__Do this__
Reproduce the records below in full and exactly, without their images.

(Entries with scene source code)

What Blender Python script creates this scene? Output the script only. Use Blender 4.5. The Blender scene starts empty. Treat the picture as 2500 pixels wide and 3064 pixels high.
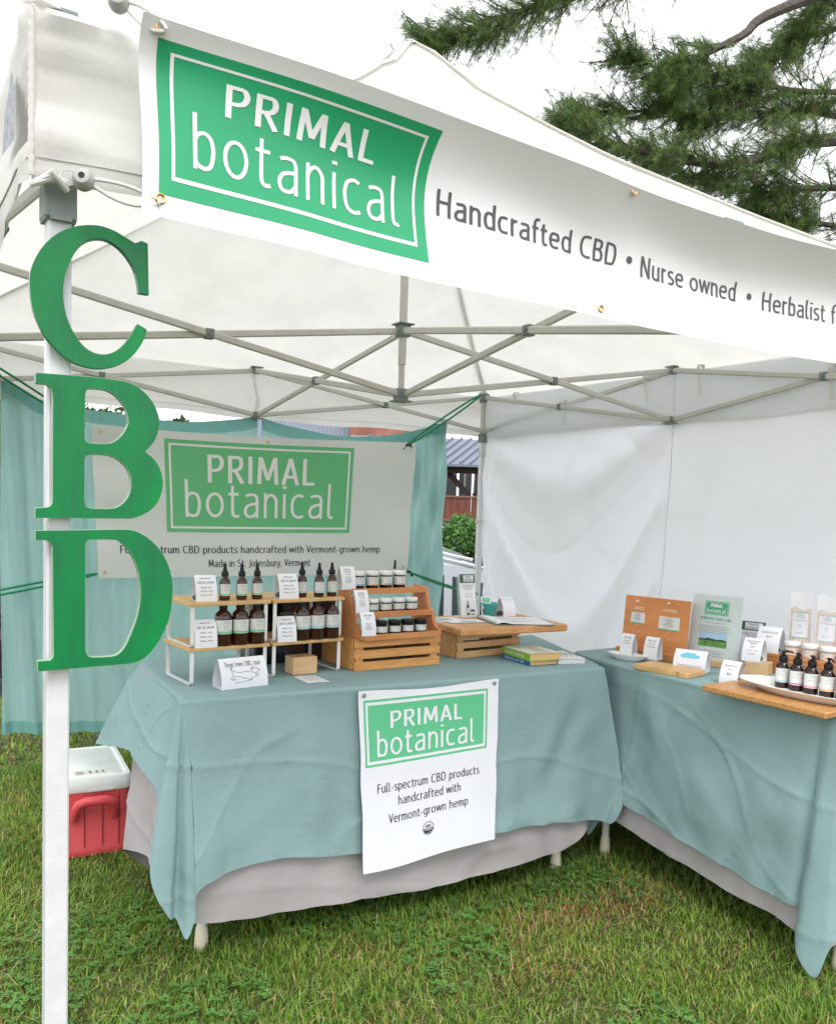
import bpy, bmesh, math, random
import numpy as np
from mathutils import Vector, Matrix
PI=math.pi; R=math.radians
random.seed(7); rng=np.random.default_rng(7)
S=bpy.context.scene; COL=S.collection
# ---------------------------------------------------------------- camera
cd=bpy.data.cameras.new('camera'); cam=bpy.data.objects.new('camera',cd); COL.objects.link(cam); S.camera=cam
yaw,pitch,roll=-0.5635,-0.0727,0.0346
f=Vector((-math.sin(yaw)*math.cos(pitch),math.cos(yaw)*math.cos(pitch),math.sin(pitch)))
r0=Vector((math.cos(yaw),math.sin(yaw),0)); u0=r0.cross(f)
rr=r0*math.cos(roll)+u0*math.sin(roll); uu=u0*math.cos(roll)-r0*math.sin(roll)
cam.matrix_world=Matrix((( rr.x,uu.x,-f.x,-0.2366),(rr.y,uu.y,-f.y,-1.3882),(rr.z,uu.z,-f.z,1.2775),(0,0,0,1)))
cd.sensor_fit='HORIZONTAL'; cd.sensor_width=36; cd.lens=37.474; cd.shift_y=0.0673
cd.clip_start=0.05; cd.clip_end=2000
# ---------------------------------------------------------------- sky and sun (overcast)
W=bpy.data.worlds.new('World'); S.world=W; W.use_nodes=True
nt=W.node_tree; nt.nodes.clear()
sky=nt.nodes.new('ShaderNodeTexSky'); sky.sky_type='NISHITA'; sky.sun_disc=False
SUN_EL,SUN_ROT=R(52),R(205)
sky.sun_elevation=SUN_EL; sky.sun_rotation=SUN_ROT
hs=nt.nodes.new('ShaderNodeHueSaturation'); hs.inputs['Saturation'].default_value=0.25
tc=nt.nodes.new('ShaderNodeTexCoord'); nz=nt.nodes.new('ShaderNodeTexNoise'); nz.inputs['Scale'].default_value=2.2; nz.inputs['Detail'].default_value=4
mp=nt.nodes.new('ShaderNodeMapRange'); mp.inputs['To Min'].default_value=12.4; mp.inputs['To Max'].default_value=15.0
cb=nt.nodes.new('ShaderNodeCombineColor')
mb_=nt.nodes.new('ShaderNodeMath'); mb_.operation='MULTIPLY'; mb_.inputs[1].default_value=1.035
mx=nt.nodes.new('ShaderNodeMix'); mx.data_type='RGBA'; mx.inputs[0].default_value=0.9
bg=nt.nodes.new('ShaderNodeBackground'); bg.inputs['Strength'].default_value=0.10
out=nt.nodes.new('ShaderNodeOutputWorld')
L=nt.links.new
L(sky.outputs[0],hs.inputs['Color']); L(tc.outputs['Generated'],nz.inputs['Vector']); L(nz.outputs[0],mp.inputs[0])
L(mp.outputs[0],cb.inputs[0]); L(mp.outputs[0],cb.inputs[1]); L(mp.outputs[0],mb_.inputs[0]); L(mb_.outputs[0],cb.inputs[2])
L(hs.outputs[0],mx.inputs[6]); L(cb.outputs[0],mx.inputs[7]); L(mx.outputs[2],bg.inputs[0]); L(bg.outputs[0],out.inputs[0])
sl=bpy.data.lights.new('sun','SUN'); sl.energy=1.2; sl.angle=R(25); sl.color=(1,0.97,0.93)
so=bpy.data.objects.new('sun',sl); COL.objects.link(so)
sd=Vector((math.sin(SUN_ROT)*math.cos(SUN_EL),math.cos(SUN_ROT)*math.cos(SUN_EL),math.sin(SUN_EL)))
so.rotation_euler=sd.to_track_quat('Z','Y').to_euler(); so.location=(0,0,20)
S.view_settings.view_transform='Standard'; S.view_settings.look='None'; S.view_settings.gamma=1; S.view_settings.exposure=0.6
S.view_settings.use_curve_mapping=False
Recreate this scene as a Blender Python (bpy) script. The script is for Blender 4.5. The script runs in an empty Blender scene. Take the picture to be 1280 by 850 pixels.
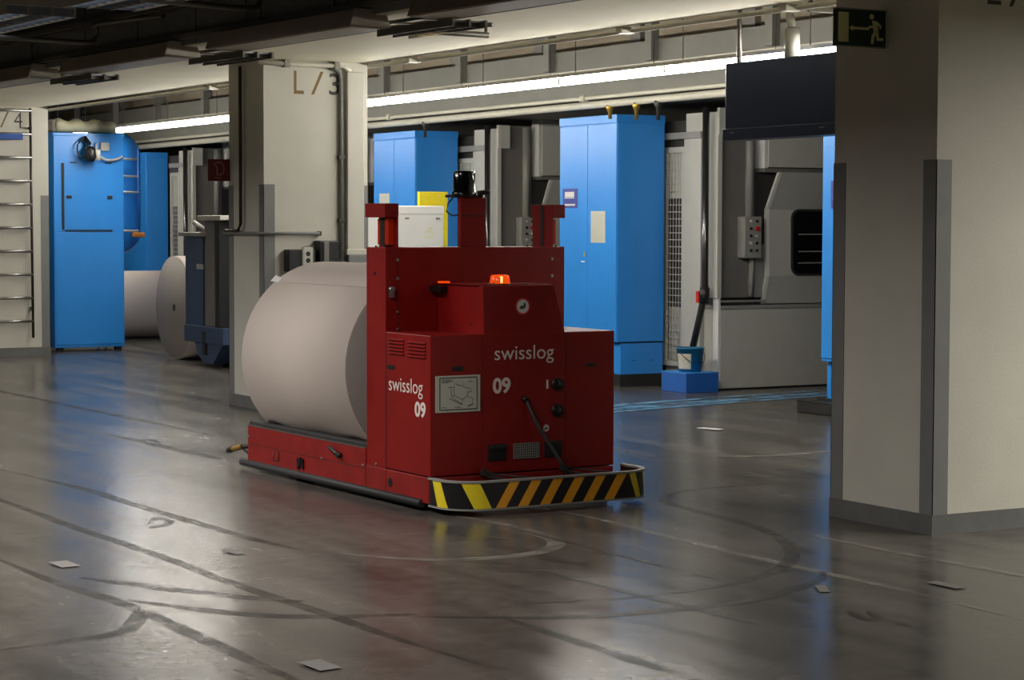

__Task result__
What Blender Python script creates this scene? Output the script only. Use Blender 4.5. The Blender scene starts empty. Treat the picture as 2500 pixels wide and 3064 pixels high.
import bpy, bmesh, math, random
import numpy as np
from mathutils import Vector, Matrix
PI=math.pi; R=math.radians
random.seed(7); rng=np.random.default_rng(7)
S=bpy.context.scene; COL=S.collection
# ---------------------------------------------------------------- camera
cd=bpy.data.cameras.new('camera'); cam=bpy.data.objects.new('camera',cd); COL.objects.link(cam); S.camera=cam
yaw,pitch,roll=-0.5635,-0.0727,0.0346
f=Vector((-math.sin(yaw)*math.cos(pitch),math.cos(yaw)*math.cos(pitch),math.sin(pitch)))
r0=Vector((math.cos(yaw),math.sin(yaw),0)); u0=r0.cross(f)
rr=r0*math.cos(roll)+u0*math.sin(roll); uu=u0*math.cos(roll)-r0*math.sin(roll)
cam.matrix_world=Matrix((( rr.x,uu.x,-f.x,-0.2366),(rr.y,uu.y,-f.y,-1.3882),(rr.z,uu.z,-f.z,1.2775),(0,0,0,1)))
cd.sensor_fit='HORIZONTAL'; cd.sensor_width=36; cd.lens=37.474; cd.shift_y=0.0673
cd.clip_start=0.05; cd.clip_end=2000
# ---------------------------------------------------------------- sky and sun (overcast)
W=bpy.data.worlds.new('World'); S.world=W; W.use_nodes=True
nt=W.node_tree; nt.nodes.clear()
sky=nt.nodes.new('ShaderNodeTexSky'); sky.sky_type='NISHITA'; sky.sun_disc=False
SUN_EL,SUN_ROT=R(52),R(205)
sky.sun_elevation=SUN_EL; sky.sun_rotation=SUN_ROT
hs=nt.nodes.new('ShaderNodeHueSaturation'); hs.inputs['Saturation'].default_value=0.25
tc=nt.nodes.new('ShaderNodeTexCoord'); nz=nt.nodes.new('ShaderNodeTexNoise'); nz.inputs['Scale'].default_value=2.2; nz.inputs['Detail'].default_value=4
mp=nt.nodes.new('ShaderNodeMapRange'); mp.inputs['To Min'].default_value=12.4; mp.inputs['To Max'].default_value=15.0
cb=nt.nodes.new('ShaderNodeCombineColor')
mb_=nt.nodes.new('ShaderNodeMath'); mb_.operation='MULTIPLY'; mb_.inputs[1].default_value=1.035
mx=nt.nodes.new('ShaderNodeMix'); mx.data_type='RGBA'; mx.inputs[0].default_value=0.9
bg=nt.nodes.new('ShaderNodeBackground'); bg.inputs['Strength'].default_value=0.10
out=nt.nodes.new('ShaderNodeOutputWorld')
L=nt.links.new
L(sky.outputs[0],hs.inputs['Color']); L(tc.outputs['Generated'],nz.inputs['Vector']); L(nz.outputs[0],mp.inputs[0])
L(mp.outputs[0],cb.inputs[0]); L(mp.outputs[0],cb.inputs[1]); L(mp.outputs[0],mb_.inputs[0]); L(mb_.outputs[0],cb.inputs[2])
L(hs.outputs[0],mx.inputs[6]); L(cb.outputs[0],mx.inputs[7]); L(mx.outputs[2],bg.inputs[0]); L(bg.outputs[0],out.inputs[0])
sl=bpy.data.lights.new('sun','SUN'); sl.energy=1.2; sl.angle=R(25); sl.color=(1,0.97,0.93)
so=bpy.data.objects.new('sun',sl); COL.objects.link(so)
sd=Vector((math.sin(SUN_ROT)*math.cos(SUN_EL),math.cos(SUN_ROT)*math.cos(SUN_EL),math.sin(SUN_EL)))
so.rotation_euler=sd.to_track_quat('Z','Y').to_euler(); so.location=(0,0,20)
S.view_settings.view_transform='Standard'; S.view_settings.look='None'; S.view_settings.gamma=1; S.view_settings.exposure=0.6
S.view_settings.use_curve_mapping=False
Recreate this scene as a Blender Python (bpy) script. The script is for Blender 4.5. The script runs in an empty Blender scene. Take the picture to be 1280 by 850 pixels.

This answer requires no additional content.